La carriera di Isobel Campbell fino al presente There Is No Other.
Quando lasci una band e i fans si riferiscono alle epoche del gruppo segnando un “prima” e un “dopo” di te, vuol dire che su quella formazione avevi un peso non indifferente. Ma nonostante si continui a considerare il periodo dal 1996 al 2002 come l’epoca d’oro dei Belle and Sebastian, Isobel Campbell ha in qualche modo faticato a costruirsi una autonoma carriera di egual clamore all’indomani del suo abbandono.
Se i primi due album usciti con la sigla The Gentle Waves tra il 1999 e il 2000 restano piccoli classici dell’indie-folk dell’epoca, i due successivi a proprio nome (Amorino e il disco di traditionals folk Milkwhite Sheets) non avevano avuto egual impatto, e dopo i tre comunque ben venduti dischi in collaborazione con Mark Lanegan, la Campbell è uscita di scena. There Is No Other rompe quindi 10 anni di silenzio, pare non del tutto volontario, se è vero che il disco sarebbe dovuto uscire già qualche anno fa per una etichetta che è fallita proprio nel momento clou, prima che la Cooking Vinyl venisse in suo aiuto.
Tira aria di California
L’album riflette anche le novità della sua vita sentimentale, visto che è prodotto con il nuovo marito Chris Szczech, conosciuto proprio durante le session dell’album Hawk con Mark Lanegan nel 2010, che l’ha convinta a trasferirsi da Glasgow a Los Angeles. E l’aria della California si sente eccome in queste tracce, che conservano la flemma da dream-folk da Highlands scozzesi che resta il suo marchio di fabbrica, ma che ingloba anche una serie di sonorità più soul da America profonda. Potremmo quasi definirlo il suo “American Album” insomma, e quella cover di un brano di Tom Petty arriva quasi a confermare questa idea, una Runnin’ Down A Dream che dall’energico heartland-rock tutto riff e sudore dell’originale, si trasforma in una lenta cavalcata onirica da techno-pop, dopo che l’iniziale City of Angels ci aveva subito immerso nel suo magico mondo notturno tra grilli e archi.
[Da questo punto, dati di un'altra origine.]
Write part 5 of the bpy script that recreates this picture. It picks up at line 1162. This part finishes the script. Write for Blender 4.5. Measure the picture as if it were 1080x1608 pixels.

There Is No Other prova riuscita per la brava Isobel Campbell
Le tracce sono tredici, equamente divise tra episodi puramente folk come Vultures, Rainbow o See Your Face Again, a reminiscenze dei Belle and Sebastian che furono di Ant Life o Just For Today, con l’aggiunta di strutture gospel-soul come The Heart Of It All o Hey World o esperimenti orientali (The National Bird OF India). Nel finale, dopo le intense Boulevard e Counting Fireflies, a Below Zero basta anche solo un verso come “Tired of all the bullshit” per riportare addirittura l’avvertenza di un “Explicit Lyric” ad un testo che chiude con la macabra immagine di un uomo sepolto dalla neve nella sua macchina un disco poeticamente triste e ben definito, che sebbene non stravolga la sua abituale proposta musicale, la rinfresca e aggiorna in maniera convincente. Valeva la pena aspettare dieci anni insomma.